To be honest, I'm a bit of a hack. Since my last film, I knew I wanted to shoot my next one handheld. I knew this, before I'd even written the story. I knew it, even before I knew what the story was.
About five years ago, I fell in love with Susanne Bier. A fairly unknown filmmaker at the time, she emerged from the Danish Dogma movement. Rob, my DP, was horrified, I'm sure, when I first uttered the word "Dogma". Which DP wouldn't be? What I was interested in though, was less the guerilla-bare-bones approach in the filmmaking and more the intimacy that came through in Bier's films. Using her very much unknown Open Hearts and Brothers as references, I wanted to make a film as honest as hers.
To emphasise Marissa's interior journey, we started with a very basic strategy: a steadier feel to the camera, gradually moving into longer lenses, tighter, virtually claustrophobic framing, and shakier camera movements.

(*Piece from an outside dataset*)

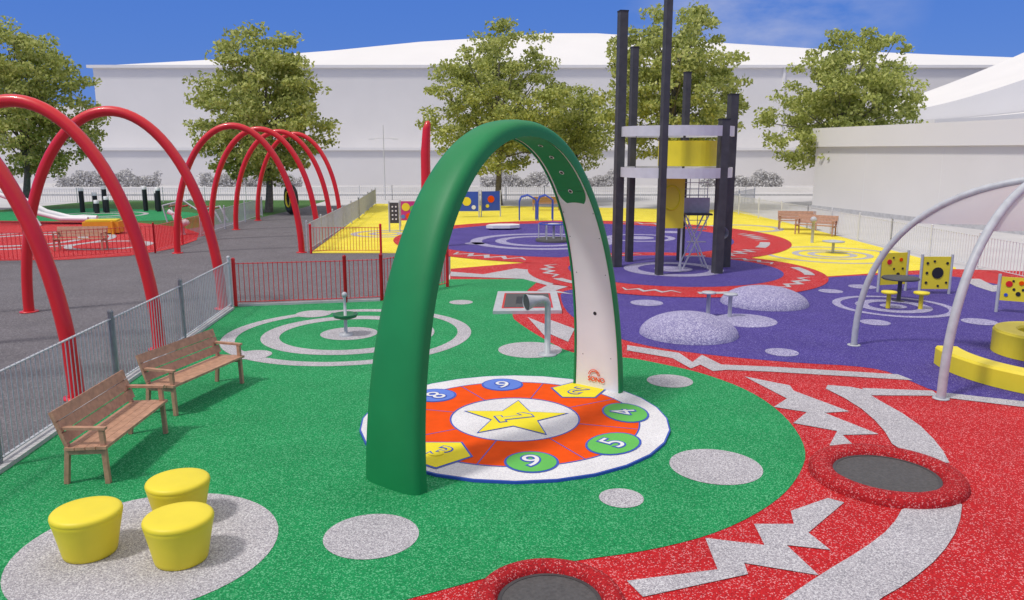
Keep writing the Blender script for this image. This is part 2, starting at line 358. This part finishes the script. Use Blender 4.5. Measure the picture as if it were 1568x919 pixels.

The word "documentary" was introduced very early on in Rob's and my collaboration. I wanted everything to feel organic, which meant that, like a documentary, things could drift in and out of focus in some of our more intense scenes. I was interested in capturing human details in very dramatic moments. What were the actors doing with their hands in the heat of a scene? What were they touching? To me, there's something very human and ultimately poetic in these details. In an attempt to move away from the Dogma aspect but still incorporate the documentary feel we were after, we looked to Half Nelson directed by Ryan Fleck, Babel directed by Alejandro Gonzalez Inarritu, and The Constant Gardener directed by Fernando Meirelles. I wanted to give the actors as much freedom as possible in their movements, so scenes wouldn't feel "blocked". In the name of spontaneity, Rob would operate as on a documentary film: very often, he would simply capture what was happening. The actors' performances, movements, and actions would differ from take to take and so therefore would the images, on which Rob was focusing.